本願ということばの元は「プールヴァ・プラニダーナ」で、「プールヴァ」は「前の」という意味、「プラニダーナ」は「願い」という意味ですから、「前の願い」ということです。それを「本願(本の願い)」と訳しているのですが、この「前の(本の)」とは、ただの前ではなく、どんな前よりももっと前と理解すべきです。「ヨハネ福音書」に「はじめにことばありき」とありますが、それで言えば、「はじめに願いありき」と言うべきで、この世のはじめに「いのち、みな生きらるべし」という願いがあったということです。

そしてその本願は名号としてわれらのもとに届けられ、それが聞こえることでわれらは囚われから目覚めることができるのです。

名号とは単なる仏の名ではありません。それは「南無阿弥陀仏」すなわち「わたしは、ほとけのいのち(阿弥陀仏)に帰命します」という表明ですが、われらがこう表明するのは、それに先立って「ほとけのいのち」から「われに帰命せよ(平たく言えば、帰っておいで)」という「こえ」が聞こえるからです。本願はこの名号の「こえ」となってわれらのもとに届けられるのです。その「こえ」がわれらに聞こえて、そのときわれらは「ほとけのいのち」に目覚め、そして「わたしのいのち」への囚われに気づくのです。

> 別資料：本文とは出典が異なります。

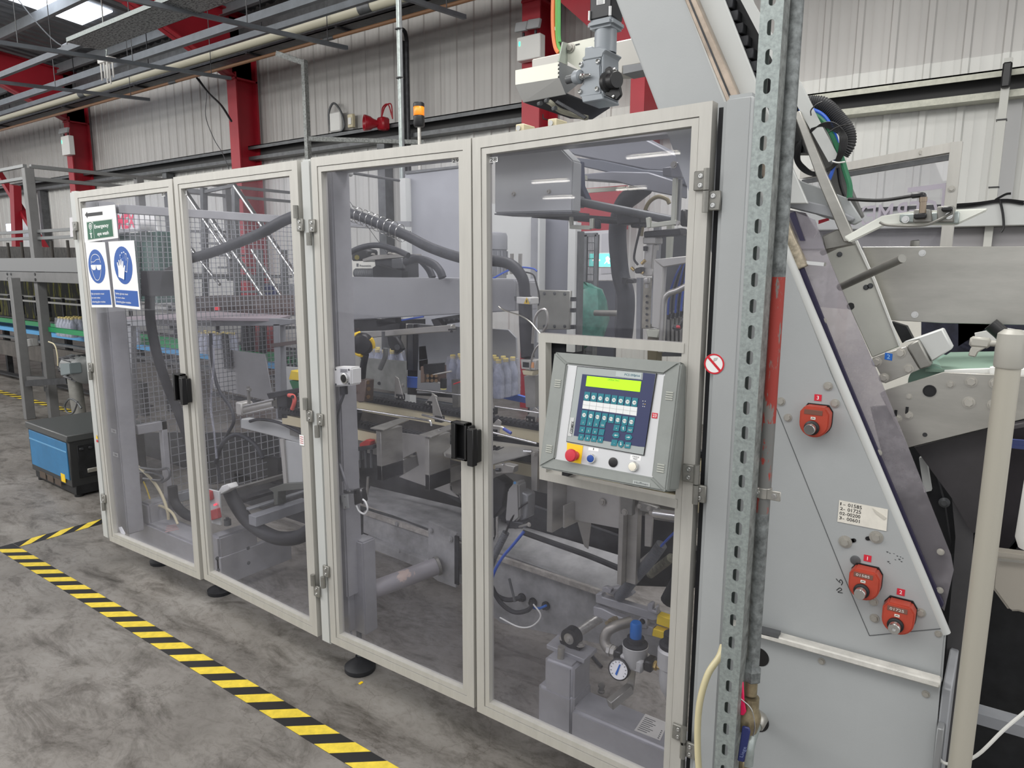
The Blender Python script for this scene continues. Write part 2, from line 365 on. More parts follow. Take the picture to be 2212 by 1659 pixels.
# ---------------------------------------------------------------- portal frames: column and rafter in red steel
def isec(mb, p0, p1, h, w, web_dir, t=.016):
    p0 = Vector(p0); p1 = Vector(p1); wd = Vector(web_dir).normalized()*(h/2)
    for s in (-1, 1): mb.bar(p0+wd*s, p1+wd*s, w, t, up=wd)
    mb.bar(p0, p1, t, h, up=wd)
for i, (x, lb) in enumerate([(-14.35, 'red steel portal column farthest left behind the walkway'), (-8.72, 'red steel portal column behind the first pair of doors'), (-3.22, 'red steel portal column behind the motor gearbox'), (-20.0, 'red steel portal column beyond the walkway at the far left')]):
    t = thing('portal_frame', lb, 'column', 'red portal frames along the back wall')
    mb = MB(); w = .23
    mb.box((x-w/2, 4.98, 0), (x+w/2, 5.0, 4.5)); mb.box((x-w/2, 5.33, 0), (x+w/2, 5.36, 5.3)); mb.box((x-.014, 5.0, 0), (x+.014, 5.33, 5.3))
    mb.build('column_section', RED, t)
    mb = MB(); prof = [(5.36, 5.32), (4.4, 5.40), (-6, 6.35), (-6, 5.75), (2.4, 5.0), (3.48, 5.1), (5.0, 4.42), (5.36, 4.42)]
    prof = [(5.36, 5.32), (-6, 6.30), (-6, 5.80), (2.6, 5.12), (3.48, 5.08), (5.0, 4.42), (5.36, 4.42)]
    mb.prism([(x-.014, a, b) for a, b in prof], (.028, 0, 0))
    mb.prism([(x-w/2, a, b) for a, b in ((5.0, 4.42), (3.48, 5.08), (3.48, 5.10), (5.0, 4.445))], (w, 0, 0))
    mb.prism([(x-w/2, a, b) for a, b in ((3.48, 5.08), (-6, 5.80), (-6, 5.82), (3.48, 5.10))], (w, 0, 0))
    mb.prism([(x-w/2, a, b) for a, b in ((5.36, 5.32), (-6, 6.30), (-6, 6.32), (5.36, 5.34))], (w, 0, 0))
    mb.box((x-w/2, 4.96, 4.40), (x+w/2, 5.36, 4.425))
    mb.build('rafter', RED, t)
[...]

孤独という病の源は「わたしのいのち」への囚われにあり、その囚われから自分の力で抜け出すことはできませんが、本願の名号が聞こえるとき「ほとけのいのち」に目覚めることができ、そうして「わたしのいのち」への囚われから脱出することができることを見てきました。かくしてわれらは孤独という病から解放されることになります。もはや「わたしのいのち」がどのような境遇におかれても不安や孤独を感じることはなくなります。おかれた境遇がどのようなものであれ、それは「ほとけのいのち」のなかのことですから、そこに安らぎを感じることができ、もはや「独り」ではありません。